The core dilemma that providers and users of outsourcing services face is in fact the dearth of talent to meet the business world’s increasing appetite for world class third party services, such as customer care, telemarketing, analytics or traditional application maintenance or infrastructure management. This may seem implausible given the coverage of India, China, Eastern Europe, the Philippines and Latin America as limitless and burgeoning hubs for skilled workers to execute this litany of activity. The reality is that the education complex in these countries is simply not equipped to produce the caliber and volume of workers required to grow the BPO/ITO industry in a sustainable fashion.

Some of this is being offset by forward thinking companies such as State Street, who through their partnership with Zhejiang University in Hangzhou, China created a genuine global talent resourcing partnership way back in December 2001. IITs and the regional technical colleges in India are also doing their part and one can cite several examples of corporates partnering with and even investing in higher education in order to address this increasingly complex talent crunch.

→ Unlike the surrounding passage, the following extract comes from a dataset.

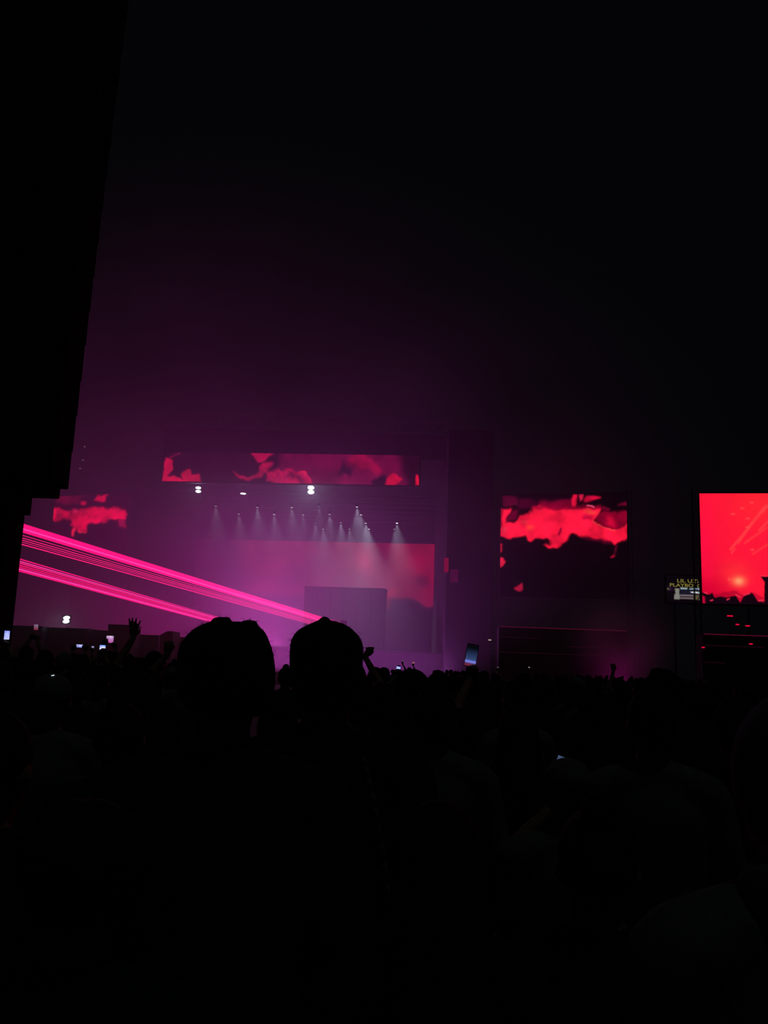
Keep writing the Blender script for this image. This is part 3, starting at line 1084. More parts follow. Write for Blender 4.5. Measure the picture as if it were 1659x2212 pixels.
# ------------------------------------------------------------------ cabins and tents in the dark at the left
cabins = [(-60, 88, 1352, 66, 'flat dark cabin at the left edge below the speaker tower'), (96, 188, 1358, 66.6, 'dark flat cabin below the bright floodlight'),
          (197, 229, 1363, 67, 'narrow dark cabin beside the tall cabin'), (229, 283, 1351, 65, 'tall dark cabin behind the raised open hand'),
          (292, 341, 1373, 68, 'low dark cabin right of the raised open hand'), (344, 371, 1363, 66, 'dark booth with a sloping roof near the big head'),
          (380, 470, 1379, 68.6, 'low dark cabin half hidden by the big curly head')]
for x0, x1, yt, d, lab in cabins:
    A, B, zz0, zz1 = quad_frame(x0, x1, yt, 1440, d, d)
    r = empty('site_cabin', (A + B) / 2)
    tag(r, lab, 'cabin', 'dark cabins left of the stage')
    w = (B - A).length
    bm = bmesh.new()
    if 'sloping' in lab:
        vv = [bm.verts.new((x, y, z)) for y in (0, 2.4) for x, z in ((-w / 2, 0), (w / 2, 0), (w / 2, zz1), (w * 0.05, zz1), (-w / 2, zz1 - 0.3))]
        bm.faces.new(vv[:5])
        bm.faces.new(vv[5:][::-1])
        for i in range(5):
            j = (i + 1) % 5
            bm.faces.new((vv[i], vv[i + 5], vv[j + 5], vv[j]))
    else:
        add_box(bm, (0, 1.2, zz1 / 2), (w - 0.04, 2.4, zz1))
        bevel_all(bm, 0.04, 1)
    link('body', bm_mesh(bm, 'body'), M['cabin'], r)
    bm = bmesh.new()
    add_box(bm, (w * 0.15, -0.02, min(1.05, zz1 * 0.45)), (min(0.9, w * 0.5), 0.05, min(2.0, zz1 * 0.8)))
    bevel_all(bm, 0.015, 1)
    link('door', bm_mesh(bm, 'door'), M['deck'], r)
    if 'sloping' not in lab:
        bm = bmesh.new()
        add_box(bm, (0, 1.2, zz1 + 0.03), (w, 2.5, 0.06))
        link('roof', bm_mesh(bm, 'roof'), M['deck'], r)

# ------------------------------------------------------------------ black speaker tower at the left edge
TD = 15.0
zt0, zt1 = P(100, 1035, TD).z, P(190, -160, TD).z
xa = P(-260, 700, TD).x
tower = empty('speaker_tower', Vector((P(-60, 1000, TD).x, TD, 0)))
tag(tower, 'tall black hanging speaker tower with a stepped foot', 'speaker tower')
ox = tower.location.x
# hung cabinets, edge leaning slightly
NC = 16
for i in range(NC):
    f0, f1 = i / NC, (i + 1) / NC
    za, zb = zt0 + (zt1 - zt0) * f0, zt0 + (zt1 - zt0) * f1
    ym = 1035 + (-160 - 1035) * (f0 + f1) / 2
    xr = P(108 + (1035 - ym) * 0.129, ym, TD).x
    bm = bmesh.new()
    add_box(bm, ((xa + xr) / 2 - ox, 0.45, (za + zb) / 2), (xr - xa, 0.9, zb - za - 0.006))
    bevel_all(bm, 0.012, 1)
    link('speaker_cabinet', bm_mesh(bm, 'speaker_cabinet'), M['black'], tower)
for x1, ya, yb, nm in ((92, 1035, 1058, 'lower_cabinet'), (27, 1058, 1096, 'bracket')):
    q0, q1 = P(x1, ya, TD), P(x1, yb, TD)
    bm = bmesh.new()
    add_box(bm, ((xa + (q0.x + q1.x) / 2) / 2 - ox, 0.45, (q0.z + q1.z) / 2 + 0.01), ((q0.x + q1.x) / 2 - xa, 0.8, q0.z - q1.z + 0.02))
    bevel_all(bm, 0.012, 1)
    link(nm, bm_mesh(bm, nm), M['black'], tower)
q = P(13, 1110, TD)
bm = bmesh.new()
add_box(bm, ((xa + q.x) / 2 - ox, 0.45, (q.z + 0.1) / 2), (q.x - xa, 0.7, q.z + 0.1))
bevel_all(bm, 0.012, 1)
link('mast', bm_mesh(bm, 'mast'), M['black'], tower)

# ------------------------------------------------------------------ people
# local body space: stands at the origin, faces +Y (the stage), 1.75 m tall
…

The big challenge behind this talent crunch is the fact that outsourcing for cost has essentially become irrelevant. If service levels and deliverables do not meet customer or more importantly end user satisfaction, low cost falls to the bottom of the criteria in the question of whether to outsource or not. As State Street’s Joe Antonellis, the company’s Chief Information Officer insists, though cost is one of the advantages of his company’s program, it is not just about cost savings. The graduates are paid, he says, adding, “this is not a sweatshop”.